From his time as a student at Strathroy’s Sacred Heart Elementary School, and then Regina Mundi High School in London, Ont., Royackers was a serious, often solitary young man, never without a book. He entered the Jesuit novitiate in Guelph, Ont., in 1978, studied humanities and philosophy at Gonzaga University in Spokane, Wash., taught English and Classics at Loyola High School in Montreal and as he advanced through theology studies at Toronto’s Regis College he became more and more committed to the idea of faith that does justice. He took a masters degree in social work from the University of Chicago so he would be prepared to work with the poor.

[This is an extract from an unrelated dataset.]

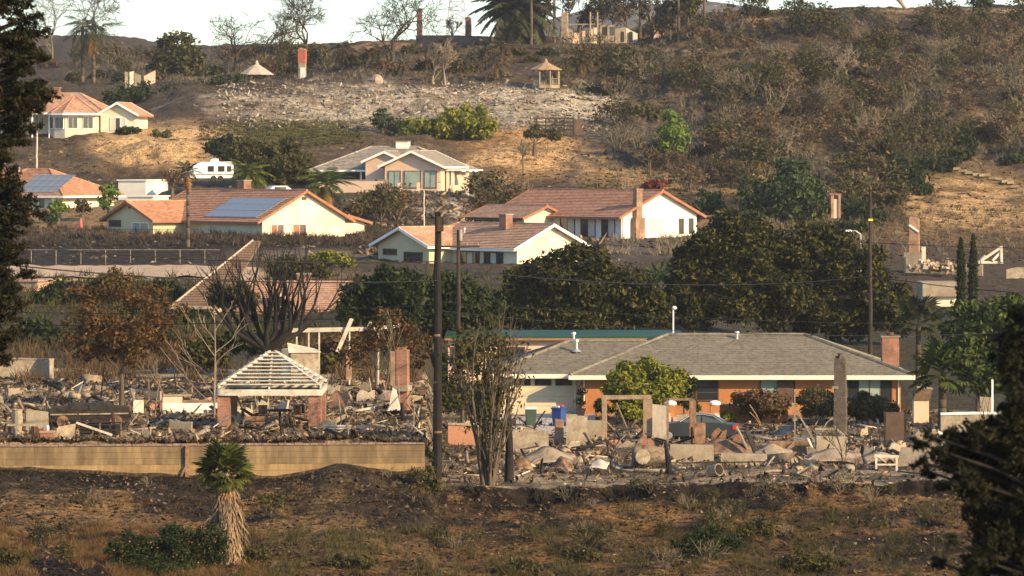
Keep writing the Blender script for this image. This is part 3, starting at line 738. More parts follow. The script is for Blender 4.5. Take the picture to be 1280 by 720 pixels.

Royackers also shone as a writer. He became editor of a Jesuit arts and culture magazine called Compass. When he was later sent to Jamaica, Royackers was often asked by Kingston’s Archbishop Edgerton Roland Clarke to write speeches.

Royackers was a man of passion and intensity, whose commitment to the poor was without compromise.

In Annotto Bay he worked alongside poor farmers trying to make a living on inadequate parcels of land. He also championed their legal claims to more land. Land developers began to grumble about the Jesuit presence. Royackers received anonymous death threats.

“If I die in Jamaica, I want to be buried here,” he told his parishioners.

Police have identified suspects in his death, including one who died in custody. But friends, family and the Jesuits suspect the murderer is still free.

Most of Canada’s English-speaking Jesuits end up buried in a small cemetery next to the old novitiate in Guelph. Royackers was buried according to his wishes, on a hill overlooking St. Theresa’s in Annotto Bay.